Babysitters are a necessity these days. Moms today wear more than one hat; aside from being housewives, they’re also breadwinners --- even community/ neighborhood organizers. It helps to have an extra hand to rely on, especially when the stress of juggling different roles has become too much.

But what should you do if your child hates being left with a sitter? Here are some tips:

First off, it’s important to adapt a compassionate disposition. A certain amount of anxiety at being left with a sitter (or any stranger) is normal for a child of any age. Children are hardwired to stay close to their caretakers; this instinct is Mother Nature’s way of making sure they never wander far from their parents. Being left at a sitter then may feel like abandonment, and kids worry that their parents would never come back.

So, don’t worry. There’s nothing wrong with your child if they resist being left with a babysitter. They are not insecure and you are not being a bad parent. They’re just acting on natural instincts.

What you need to do is have a ‘talk’ with your child about the babysitting arrangement. This applies to kids even as young as two. Kids need ‘talks’ to be able to anticipate changes, and thus make the transition easier for them.

Younger children, such as those 5 years old and below, can do with just an explanation about the changes to be expected in their routine. For instance, you can say ‘starting tomorrow, it’ll be Julie who would make you dinner, ok?’ Older children, on the other hand, can already appreciate a more abstract explanation. For instance, you can explain what a sitter is, and clarify that they are not meant to replace you in any way.

Don’t forget: with any talk you do, ask for your child’s opinion and feelings! You may not be able to agree with what they feel (especially if they hate the idea!) but at least you create an opportunity for them to ventilate and for you to address their fears. This is important as there might be justified reasons why your kids hate being left at the sitter. For instance, they might not be really getting along with the sitter or the other children in the sitter’s care.

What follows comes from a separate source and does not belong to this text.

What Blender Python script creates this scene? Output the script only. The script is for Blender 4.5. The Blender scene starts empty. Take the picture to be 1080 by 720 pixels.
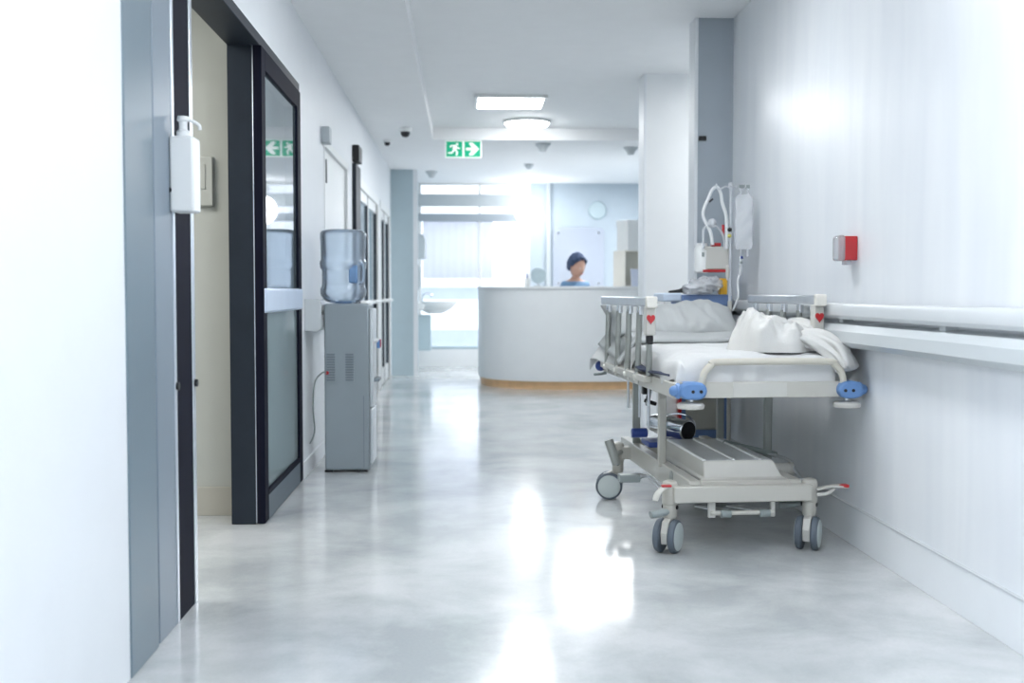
import bpy, bmesh, math, random
from math import sin, cos, pi, radians, atan, sqrt
from mathutils import Vector, Matrix, noise
random.seed(7)
S = bpy.context.scene
COL = S.collection

# ---------------------------------------------------------------- materials
def mat(name, col, rough=.5, metal=0., spec=.5, trans=0., ior=1.45, alpha=1., coat=0., emis=None, es=0.,
        var=.03, vs=6., bump=0., bs=30., bscale=(1, 1, 1), rvar=0.):
    m = bpy.data.materials.new(name); m.use_nodes = True
    nt = m.node_tree; N = nt.nodes; L = nt.links
    b = N['Principled BSDF']
    tc = N.new('ShaderNodeTexCoord')
    if var > 0:
        nz = N.new('ShaderNodeTexNoise'); nz.inputs['Scale'].default_value = vs; nz.inputs['Detail'].default_value = 4
        L.new(tc.outputs['Object'], nz.inputs['Vector'])
        cr = N.new('ShaderNodeValToRGB')
        cr.color_ramp.elements[0].position = .3; cr.color_ramp.elements[1].position = .7
        cr.color_ramp.elements[0].color = [c * (1 - var) for c in col] + [1]
        cr.color_ramp.elements[1].color = [min(1, c * (1 + var)) for c in col] + [1]
        L.new(nz.outputs['Fac'], cr.inputs['Fac']); L.new(cr.outputs['Color'], b.inputs['Base Color'])
        if rvar > 0:
            mr = N.new('ShaderNodeMapRange'); mr.inputs['To Min'].default_value = rough - rvar; mr.inputs['To Max'].default_value = rough + rvar
            L.new(nz.outputs['Fac'], mr.inputs['Value']); L.new(mr.outputs['Result'], b.inputs['Roughness'])
    else:
        b.inputs['Base Color'].default_value = list(col) + [1]
    if not (var > 0 and rvar > 0): b.inputs['Roughness'].default_value = rough
    b.inputs['Metallic'].default_value = metal
    b.inputs['Specular IOR Level'].default_value = spec
    b.inputs['Transmission Weight'].default_value = trans
    b.inputs['IOR'].default_value = ior
    b.inputs['Alpha'].default_value = alpha
    b.inputs['Coat Weight'].default_value = coat
    b.inputs['Coat Roughness'].default_value = .08
    if emis: b.inputs['Emission Color'].default_value = list(emis) + [1]; b.inputs['Emission Strength'].default_value = es
    if bump > 0:
        mp = N.new('ShaderNodeMapping'); mp.inputs['Scale'].default_value = bscale
        L.new(tc.outputs['Object'], mp.inputs['Vector'])
        n2 = N.new('ShaderNodeTexNoise'); n2.inputs['Scale'].default_value = bs; n2.inputs['Detail'].default_value = 3
        L.new(mp.outputs['Vector'], n2.inputs['Vector'])
        bp = N.new('ShaderNodeBump'); bp.inputs['Strength'].default_value = bump; bp.inputs['Distance'].default_value = .01
        L.new(n2.outputs['Fac'], bp.inputs['Height']); L.new(bp.outputs['Normal'], b.inputs['Normal'])
    return m

def glass_mat(name, tint, gl_rough=.02, ior=1.5, film=None, filmfac=0., refl=1.):
    m = bpy.data.materials.new(name); m.use_nodes = True
    nt = m.node_tree; N = nt.nodes; L = nt.links; N.clear()
    out = N.new('ShaderNodeOutputMaterial'); tr = N.new('ShaderNodeBsdfTransparent'); tr.inputs[0].default_value = list(tint) + [1]
    g = N.new('ShaderNodeBsdfGlossy'); g.inputs['Roughness'].default_value = gl_rough; g.inputs['Color'].default_value = (.95, .97, 1, 1)
    fr = N.new('ShaderNodeFresnel'); fr.inputs['IOR'].default_value = ior
    base = tr.outputs[0]
    if film:
        d = N.new('ShaderNodeBsdfDiffuse')
        nz = N.new('ShaderNodeTexNoise'); nz.inputs['Scale'].default_value = 1.4
        cr = N.new('ShaderNodeValToRGB'); cr.color_ramp.elements[0].color = [c * .93 for c in film] + [1]; cr.color_ramp.elements[1].color = list(film) + [1]
        L.new(nz.outputs['Fac'], cr.inputs['Fac']); L.new(cr.outputs['Color'], d.inputs[0])
        mx0 = N.new('ShaderNodeMixShader'); mx0.inputs[0].default_value = filmfac
        L.new(tr.outputs[0], mx0.inputs[1]); L.new(d.outputs[0], mx0.inputs[2]); base = mx0.outputs[0]
    mx = N.new('ShaderNodeMixShader')
    mm = N.new('ShaderNodeMath'); mm.operation = 'MULTIPLY'; mm.inputs[1].default_value = refl
    L.new(fr.outputs[0], mm.inputs[0]); L.new(mm.outputs[0], mx.inputs[0])
    L.new(base, mx.inputs[1]); L.new(g.outputs[0], mx.inputs[2]); L.new(mx.outputs[0], out.inputs[0])
    return m

M = {}
M['wall'] = mat('wall_white', (.80, .83, .86), .45, var=.01, bump=.05, bs=60)
M['ceil'] = mat('ceiling_white', (.91, .925, .935), .7, var=.01, bump=.04, bs=80)
M['cream'] = mat('cream_wall', (.52, .53, .49), .6, var=.015)
M['tan'] = mat('tan_skirting', (.50, .48, .42), .5)
M['bluegrey'] = mat('blue_grey_paint', (.46, .57, .62), .45, var=.02)
M['backwall'] = mat('pale_blue_paint', (.47, .55, .62), .5, var=.02)
M['stubgrey'] = mat('grey_paint', (.38, .43, .48), .5, var=.02)
M['panelblue'] = mat('steel_blue_panel', (.145, .20, .24), .35, var=.04, vs=2)
M['panelblue2'] = mat('pale_steel_blue_panel', (.20, .25, .30), .35, var=.04, vs=2)
M['dark'] = mat('dark_frame', (.018, .025, .036), .45, spec=.3, var=.1)
M['kick'] = mat('dark_blue_kick_rail', (.07, .10, .125), .4)
M['dark2'] = mat('dark_stile', (.009, .010, .020), .6, spec=.06, var=.1)
M['alu'] = mat('aluminium', (.70, .74, .80), .3, metal=.85, var=.03)
M['black'] = mat('black_plastic', (.012, .012, .014), .35)
M['white'] = mat('white_plastic', (.82, .84, .84), .35, var=.01)
M['offwhite'] = mat('off_white_enamel', (.57, .565, .53), .33, var=.015, coat=.2)
M['cream_enamel'] = mat('cream_enamel', (.52, .51, .465), .3, var=.015, coat=.3)
M['tube'] = mat('cream_tube', (.60, .575, .50), .3, coat=.3, var=.01)
M['grey'] = mat('mid_grey_plastic', (.26, .30, .30), .4)
M['postgrey'] = mat('grey_enamel_post', (.31, .33, .315), .3, metal=.3, var=.03)
M['chrome'] = mat('chrome', (.78, .80, .83), .12, metal=1., var=.02)
M['steel'] = mat('brushed_steel', (.66, .68, .71), .28, metal=.9, var=.04, vs=20)
M['tray'] = mat('grey_tray_top', (.74, .77, .80), .3, metal=.15, var=.04)
M['blue'] = mat('blue_bumper_plastic', (.13, .26, .52), .4, var=.03)
M['navy'] = mat('navy_plastic', (.03, .06, .25), .4)
M['navyfab'] = mat('navy_mattress_vinyl', (.02, .03, .07), .5)
M['red'] = mat('red_plastic', (.50, .025, .03), .3, coat=.3, var=.02)
M['sheet'] = mat('white_cotton_sheet', (.62, .63, .635), .85, spec=.2, var=.01, bump=.15, bs=220)
M['pillow'] = mat('pale_grey_pillowcase', (.43, .45, .455), .85, spec=.2, var=.015, bump=.15, bs=200)
M['blanket'] = mat('white_cotton_blanket', (.66, .66, .645), .9, spec=.15, var=.01, bump=.2, bs=160)
M['tyre'] = mat('grey_tyre', (.10, .125, .155), .5)
M['hub'] = mat('pale_hub', (.50, .56, .56), .4, var=.01)
M['cooler'] = mat('grey_cooler_side', (.31, .36, .39), .35, metal=.1, var=.015)
M['coolerfront'] = mat('cooler_front_silver', (.62, .67, .70), .3)
M['ventgrey'] = mat('vent_grey', (.20, .24, .27), .5)
M['water'] = glass_mat('water_bottle_plastic', (.90, .95, 1), .05, 1.35, film=(.72, .85, .99), filmfac=.30)
M['waterblue'] = mat('blue_bottle_plastic', (.25, .43, .72), .2, trans=.3)
M['wood'] = mat('light_wood_plinth', (.78, .50, .27), .5, var=.08, vs=10)
M['desk'] = mat('white_desk_laminate', (.84, .86, .87), .35, var=.01)
M['handrail'] = mat('pale_handrail_vinyl', (.57, .61, .63), .3, var=.01, coat=.2)
M['rail_alu'] = mat('bright_handrail', (.64, .67, .69), .3, metal=.1, var=.01)
M['glass'] = glass_mat('clear_glass', (.80, .86, .88), .01, 1.5)
M['paneglass'] = glass_mat('door_glass', (.62, .70, .74), .02, 1.55, film=(.33, .42, .46), filmfac=.35)
M['frost'] = glass_mat('frosted_glass', (.5, .6, .6), .05, 1.4, film=(.29, .37, .38), filmfac=.9)
M['winglass'] = glass_mat('window_glass', (.97, .98, 1), .01, 1.3)
M['blueglass'] = glass_mat('blue_grey_glass', (.55, .66, .74), .05, 1.4, film=(.45, .58, .66), filmfac=.55)
M['board'] = glass_mat('glass_board', (.86, .90, .98), .03, 1.45, film=(.68, .74, .84), filmfac=.6)
M['clear'] = glass_mat('clear_plastic', (.97, .98, .99), .08, 1.35, film=(.88, .90, .93), filmfac=.45, refl=.6)
M['clear2'] = glass_mat('clear_red_cover', (.90, .92, .95), .05, 1.45, film=(.85, .87, .90), filmfac=.35)
M['hose'] = mat('white_hose', (.82, .85, .86), .35)
M['yellow'] = mat('amber_yellow', (.80, .45, .04), .4)
M['olive'] = mat('olive_yellow', (.55, .52, .12), .4)
M['cartblue'] = mat('cart_blue', (.13, .21, .40), .4)
M['cartpale'] = mat('cart_pale_blue', (.60, .70, .85), .35)
M['cartbeige'] = mat('cart_beige_drawer', (.40, .40, .36), .45)
M['green'] = mat('green_sign', (.0, .42, .22), .4, emis=(.0, .42, .22), es=.12, var=0)
M['signwhite'] = mat('white_sign', (.85, .88, .86), .4, emis=(.85, .9, .87), es=.25, var=0)
M['lamp'] = mat('lamp_glow', (1, 1, 1), .5, emis=(1, 1, 1), es=22., var=0)
M['fill_glow'] = mat('panel_glow', (1, 1, 1), .5, emis=(.96, .98, 1), es=15., var=0)
M['globe'] = mat('globe_glow', (1, 1, 1), .5, emis=(1, 1, 1), es=5., var=0)
M['skin'] = mat('skin', (.52, .32, .25), .55, var=.03)
M['hair'] = mat('dark_blue_black_hair', (.06, .09, .17), .9, var=.2, bump=.8, bs=60)
M['scrubs'] = mat('blue_scrubs', (.14, .26, .42), .8)
M['trousers'] = mat('navy_trousers', (.04, .07, .13), .8)
M['facade'] = mat('white_facade', (.88, .90, .92), .8)
M['facadeglass'] = mat('facade_blue_window', (.50, .56, .62), .3)
M['blind'] = glass_mat('lavender_white_blind', (.93, .94, .98), .3, 1.3, film=(.82, .84, .93), filmfac=.5, refl=.1)
M['beigebox'] = mat('beige_box', (.62, .60, .52), .6)
M['creambox'] = mat('cream_box', (.82, .80, .74), .6)
M['lilac'] = mat('pale_lilac_card', (.62, .67, .80), .6)
M['transom'] = mat('grey_transom', (.52, .57, .60), .5)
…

When you see that your children have separation anxiety, it’s best to proceed slowly. Begin by arranging for a play date where you and the babysitter are both present in the same room. Kids are very sensitive; they are always observing you even when you think they are not. If they can see that you trust the sitter, and are comfortable with them, then they might feel more secure in their presence.

When you see that your kid(s) have become more comfortable with having you and the sitter, then you can withdraw your presence a little at a time. Maybe you can start working in a separate room but within viewing distance, and then later progress to leaving the house 15 minutes first, then 30, then an hour, then three hours. Doing so will instill in your child the certainty that whenever you go, it is guaranteed that you will always come back.

And if all else fails, perhaps you might want to consider changing babysitters. A child-sitter relationship also relies on chemistry. Perhaps you have the wrong fit? There are many cases when it’s not really the babysitting situation per se that the child has anxiety with, but the particular sitter that you have chosen.